L'incontro con il fumetto è avvenuto su una bancarella, quasi per caso. Sfogliando un numero di "Asso di Picche" rimasi colpito dalla qualità dei disegni di due autori in particolare, Hugo Pratt e Dino Battaglia. Ero giovane e non avevo una grande cultura fumettistica. Qualche volta mi capitava di leggere "Flash Gordon", ma non ho mai avuto una passione viscerale per i fumetti, così come a tutt'oggi devo dire che non ne leggo moltissimi.
Come nasce lo stile Toppi?
Con molta fatica, attraverso un cammino lento. Sono autodidatta. L'unica esperienza in una scuola d'arte durò solo due anni, presso la "Scuola d'Arte del Castello", dove si andava di sera. Però ho cominciato negli anni Cinquanta a lavorare in uno studio dove si realizzavano disegni animati, quello dei fratelli Pagot. E' stato un periodo particolarmente utile perché coincise con il "boom" dei cartoni animati in Italia. Realizzavamo moltissimi lavori pubblicitari per la televisione. Io mi occupavo sia di sceneggiatura che di scenografia, il tutto, dati i tempi veramente pioneristici, in una libertà che ci consentiva di sperimentare tecniche nuove. Contemporaneamente ho iniziato a collaborare con alcune riviste settimanali come fumettista, partendo praticamente da zero.
Su quale rivista sono apparse le sue prime tavole?
Sul "Corriere dei Piccoli" intorno al '57-'58. Poi conobbi un sacerdote che dirigeva il "Messaggero di Sant'Antonio" che era il giornalino della parrocchia della basilica del Santo di Padova. A quel sacerdote, Padre Colasanti, devo molto. Per un certo periodo quel giornalino parrocchiale raccolse racconti di alcuni dei più noti fumettisti in Italia, lasciando grande libertà agli autori. Io di quella libertà ho beneficiato in particolar modo mettendo le basi per quello che poi è diventato il mio stile. È da allora che ho cominciato a disegnare senza tener conto dei quadrati che nel fumetto più ortodosso scandiscono il passaggio da una scena all'altra.

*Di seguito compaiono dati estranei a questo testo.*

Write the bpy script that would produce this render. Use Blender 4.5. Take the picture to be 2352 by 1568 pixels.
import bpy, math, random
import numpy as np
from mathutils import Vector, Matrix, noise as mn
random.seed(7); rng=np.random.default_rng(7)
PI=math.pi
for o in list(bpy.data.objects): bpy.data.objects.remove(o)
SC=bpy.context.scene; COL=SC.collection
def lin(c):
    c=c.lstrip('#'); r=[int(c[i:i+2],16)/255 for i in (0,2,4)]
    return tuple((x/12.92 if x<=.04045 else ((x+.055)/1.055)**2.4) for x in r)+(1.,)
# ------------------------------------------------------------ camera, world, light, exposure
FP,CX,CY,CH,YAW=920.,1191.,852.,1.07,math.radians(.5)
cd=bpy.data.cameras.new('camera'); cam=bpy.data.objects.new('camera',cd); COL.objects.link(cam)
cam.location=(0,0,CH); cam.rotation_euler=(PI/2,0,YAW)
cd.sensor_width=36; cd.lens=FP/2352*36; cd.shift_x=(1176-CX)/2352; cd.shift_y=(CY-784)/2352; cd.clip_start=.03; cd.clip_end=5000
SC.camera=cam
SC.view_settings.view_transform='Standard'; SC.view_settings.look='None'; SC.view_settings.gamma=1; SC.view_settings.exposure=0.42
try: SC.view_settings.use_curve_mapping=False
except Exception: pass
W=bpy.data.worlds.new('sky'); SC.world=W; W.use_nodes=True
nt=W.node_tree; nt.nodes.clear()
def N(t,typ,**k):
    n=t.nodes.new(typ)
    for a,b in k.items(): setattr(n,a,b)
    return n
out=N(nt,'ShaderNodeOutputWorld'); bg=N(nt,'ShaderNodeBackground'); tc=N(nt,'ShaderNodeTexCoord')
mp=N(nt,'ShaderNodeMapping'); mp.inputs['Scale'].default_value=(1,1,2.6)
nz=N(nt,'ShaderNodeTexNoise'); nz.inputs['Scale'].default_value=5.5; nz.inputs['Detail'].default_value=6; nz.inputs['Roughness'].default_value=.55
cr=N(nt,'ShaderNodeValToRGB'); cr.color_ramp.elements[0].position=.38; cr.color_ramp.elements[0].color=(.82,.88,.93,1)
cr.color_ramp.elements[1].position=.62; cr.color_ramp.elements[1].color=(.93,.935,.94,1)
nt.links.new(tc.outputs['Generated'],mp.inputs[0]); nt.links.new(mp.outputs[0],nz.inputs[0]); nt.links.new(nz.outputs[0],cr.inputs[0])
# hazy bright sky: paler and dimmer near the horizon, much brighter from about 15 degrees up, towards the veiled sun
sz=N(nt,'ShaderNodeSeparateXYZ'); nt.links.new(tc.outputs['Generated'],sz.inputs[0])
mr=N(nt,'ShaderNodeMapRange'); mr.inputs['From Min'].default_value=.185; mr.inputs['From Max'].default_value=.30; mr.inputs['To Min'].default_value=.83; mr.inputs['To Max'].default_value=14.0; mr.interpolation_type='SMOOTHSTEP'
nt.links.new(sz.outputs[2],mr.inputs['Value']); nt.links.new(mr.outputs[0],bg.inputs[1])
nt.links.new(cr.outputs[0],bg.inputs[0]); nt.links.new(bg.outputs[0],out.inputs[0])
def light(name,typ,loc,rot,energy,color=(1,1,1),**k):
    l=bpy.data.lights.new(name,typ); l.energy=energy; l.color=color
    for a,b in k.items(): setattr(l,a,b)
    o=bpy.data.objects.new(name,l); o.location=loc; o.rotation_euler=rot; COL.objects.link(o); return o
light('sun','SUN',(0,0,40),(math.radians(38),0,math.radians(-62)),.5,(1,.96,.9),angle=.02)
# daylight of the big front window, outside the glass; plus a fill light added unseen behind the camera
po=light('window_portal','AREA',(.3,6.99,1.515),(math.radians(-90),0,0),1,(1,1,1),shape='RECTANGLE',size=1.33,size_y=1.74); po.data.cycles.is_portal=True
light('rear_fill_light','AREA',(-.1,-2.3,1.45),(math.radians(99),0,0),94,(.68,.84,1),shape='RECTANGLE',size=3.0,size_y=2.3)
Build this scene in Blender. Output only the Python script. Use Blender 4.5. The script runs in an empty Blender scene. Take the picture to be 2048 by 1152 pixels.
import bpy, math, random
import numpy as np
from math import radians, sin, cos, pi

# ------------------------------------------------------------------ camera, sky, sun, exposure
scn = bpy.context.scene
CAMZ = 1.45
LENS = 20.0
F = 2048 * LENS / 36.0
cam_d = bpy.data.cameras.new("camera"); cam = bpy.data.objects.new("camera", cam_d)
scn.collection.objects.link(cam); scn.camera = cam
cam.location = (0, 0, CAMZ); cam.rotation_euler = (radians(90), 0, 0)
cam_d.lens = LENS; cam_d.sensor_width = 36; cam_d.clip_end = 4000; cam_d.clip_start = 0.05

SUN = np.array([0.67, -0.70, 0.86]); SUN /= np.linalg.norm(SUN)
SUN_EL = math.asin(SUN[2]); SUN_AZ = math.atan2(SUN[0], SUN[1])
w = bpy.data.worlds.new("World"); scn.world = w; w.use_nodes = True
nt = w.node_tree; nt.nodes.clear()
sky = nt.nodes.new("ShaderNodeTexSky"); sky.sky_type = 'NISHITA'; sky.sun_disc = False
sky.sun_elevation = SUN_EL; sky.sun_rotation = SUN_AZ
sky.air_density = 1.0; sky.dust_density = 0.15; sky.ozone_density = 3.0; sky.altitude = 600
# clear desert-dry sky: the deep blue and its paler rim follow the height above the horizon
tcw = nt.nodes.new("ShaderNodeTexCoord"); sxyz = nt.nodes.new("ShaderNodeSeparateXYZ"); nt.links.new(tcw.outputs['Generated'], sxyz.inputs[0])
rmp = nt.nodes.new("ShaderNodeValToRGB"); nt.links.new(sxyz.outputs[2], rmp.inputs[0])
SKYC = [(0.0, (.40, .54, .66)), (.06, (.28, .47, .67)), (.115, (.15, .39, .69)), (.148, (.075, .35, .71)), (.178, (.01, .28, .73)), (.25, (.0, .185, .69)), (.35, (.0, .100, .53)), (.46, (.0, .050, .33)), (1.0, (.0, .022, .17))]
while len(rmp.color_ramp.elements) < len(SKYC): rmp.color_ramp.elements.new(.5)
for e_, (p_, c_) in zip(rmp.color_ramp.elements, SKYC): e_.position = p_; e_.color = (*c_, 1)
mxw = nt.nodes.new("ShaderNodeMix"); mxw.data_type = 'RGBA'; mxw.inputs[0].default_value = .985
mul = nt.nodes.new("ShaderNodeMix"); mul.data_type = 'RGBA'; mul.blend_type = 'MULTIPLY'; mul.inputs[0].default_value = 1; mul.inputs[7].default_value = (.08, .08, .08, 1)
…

Questo superamento della suddivisione della pagina in "quadratini", che oggi ha fatto scuola, è una delle caratteristiche più apprezzate del suo modo di disegnare.
A dire il vero buona parte dei fumettofili lo considera un anatema. Chi critica questa mia impostazione delle pagine afferma che la sequenza narrativa viene meno. A me è piaciuto rompere questo schema e dare più rilevanza possibile alle scene principali.
Nella realizzazione delle tavole presto poi sempre particolare attenzione a come distribuire i balloons perché devono anch'essi contribuire a una disposizione equilibrata della pagina. Del lettering non mi occupo personalmente, rischierei di abbruttire la tavola. Preferisco che se ne occupino i professionisti di questo settore, che sono davvero bravissimi.
Che rapporto lega arte, fumetto e business?
Ci sono due piani da tenere separati quando si parla di fumetti: uno è quello commerciale e interessa soprattutto l'editore e potrei riassumerlo così "il fumetto, una volta realizzato, va venduto"; l'altro è quello "artistico", vale a dire che pur parlando di un prodotto comunque commerciale, parliamo però di una produzione che ha un quoziente artistico diverso da quello che può avere un chiodo o una pentola.
Io più in generale preferisco non utilizzare il termine "arte" perché innanzitutto trovo difficile definirla e in secondo luogo sull'arte ci sono delle idee molto difficili e confuse, estremamente soggettive. Preferisco fare un discorso di contenuti, di qualità. In fondo il ceramista che fa una scodella e la decora col suo pennellino con una linea intorno raggiunge un quoziente di creatività maggiore rispetto a un ceramista che lascia la scodella priva di decorazioni. È un criterio scalare: in cima alla scala ci sono i grandi artisti, talvolta incomprensibili alla persona normale e per questo irraggiungibili.
Lo stesso discorso vale per il fumetto: è indubbiamente un prodotto destinato alla fruizione commerciale ma in esso entra un certo quoziente di creatività, di senso estetico.